12.3 Severability. If a court of competent jurisdiction holds any provision hereof invalid, illegal, or unenforceable, such invalid, illegal, or unenforceable provision shall not affect the validity or operation of any other provision and shall be deemed to be severed from this Agreement, and the invalid, illegal, or unenforceable provision shall be replaced by a valid, legal, or enforceable provision that comes closest to the intent of the parties.
12.4 Headings. These are included solely for convenience of reference, are not to be considered a part of this Agreement, are not intended to be full or accurate descriptions of the contents thereof and in no way define, limit, expand or describe any of the terms and conditions and/or the scope or intent of this Agreement.
12.5 Governing Law. This Agreement shall be governed by the laws of the State of Florida, without regard to choice of law provisions.
12.6 Legal Fees. If FAME initiates legal action to collect any sums due FAME pursuant to this Agreement, it shall be entitled to recover its reasonable attorneys' fees, costs, and expenses associated with any such action.
12.7 Venue. Licensee acknowledges that it is subject to personal jurisdiction in any court located in the State of Florida for any claims arising out of or relating to this Agreement, and exclusive venue over such claims shall lie in the appropriate state or federal court in Broward County, Florida.
12.8 Jury Trial. The parties agree to waive trial by jury for any action related to this Agreement.
12.9 Entire Agreement; Amendment.

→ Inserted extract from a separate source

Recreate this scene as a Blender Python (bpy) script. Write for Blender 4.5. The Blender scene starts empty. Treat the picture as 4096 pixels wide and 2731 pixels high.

This Agreement constitutes the entire agreement between FAME and Licensee concerning the API, and supersedes all prior representations and/or agreements, whether written and/or with respect to the same subject matter. No waiver, consent or modification of terms of this Agreement shall bind either party unless in writing and signed by both parties, and then such waiver, consent or modification shall be effective only in the specific instance and for the specific purpose given.